スーダン軍政がリビア軍閥トップを非難、国境から部隊撤退

軍は前日、準軍事組織「即応支援部隊(RSF)」がリビアの軍閥トップである元国軍将校のハフタル司令官と連携して攻撃を仕掛けてきたと主張していた。
2022年4月27日/スーダン、首都ハルツーム、軍事政権に抗議するデモ(Getty Images/AFP通信)

アフリカ北東部・スーダンの軍事政権は11日、隣国リビアの国境地帯から部隊を撤退させたと明らかにした。

軍は前日、準軍事組織「即応支援部隊(RSF)」がリビアの軍閥トップである元国軍将校のハフタル(Khalifa Haftar)司令官と連携して攻撃を仕掛けてきたと主張していた。

それによると、陸軍に所属する民兵はリビア国境沿いをパトロール中、RSFとハフタル氏の部隊から攻撃を受けたという。

軍政はハフタル氏がRSFと連携してこの地域に武器を密輸していると主張している。

リビア国境は激戦地のひとつである北ダルフール州エルファーシルに近い。

軍政とRSFは23年4月からハルツームなどの支配権を争っている。

この内戦は世界最悪の人道危機に発展。

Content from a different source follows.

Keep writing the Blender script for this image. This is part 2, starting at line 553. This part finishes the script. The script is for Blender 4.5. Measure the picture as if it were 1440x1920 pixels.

人口の半数以上にあたる約2500万人が飢餓に直面し、数万人が死亡、1400万人以上が避難を余儀なくされ、うち400万~500万人が周辺のチャドなどに逃れたと推定されている。

激戦が続くダルフール地方では複数の地域で餓死者が出ているという情報もある。被害の全容は明らかになっておらず、調査が進む目途も立っていない。

国連は23年4月~24年6月の間にハルツームだけで2万6000人以上が死亡。さらに数千人が病気や栄養失調などで死亡したと推定している。

正確な死傷者は明らかになっていないが、昨年公表されたデータによると、開戦から14か月間でハルツームだけで6万1000人が死亡した可能性がある。

軍政は11日の声明で、「リビアの侵略を阻止する防御措置の一環として、本日、リビア国境地帯から部隊を撤退させた」と述べたが、それ以上の詳細は明らかにしなかった。

ハフタル氏の部隊は10日夜、スーダン軍の主張を否定。「スーダン軍がリビアの国境警備隊に攻撃を仕掛けてきた」と主張した。

ハフタル氏はリビア東部政府のバシャガ(Fathy Bashagha)首相と連携。国連の承認を受けた西部政府のドベイバ(Abdul Hamid Dbeibah)首相と対立している。

スーダン軍政はハフタル氏の支援国のひとつであるアラブ首長国連邦(UAE)が武器密輸を主導していると非難。UAEはこの主張を否定している。

スーダン軍と同盟関係にあるエジプトもハフタル氏を支援している。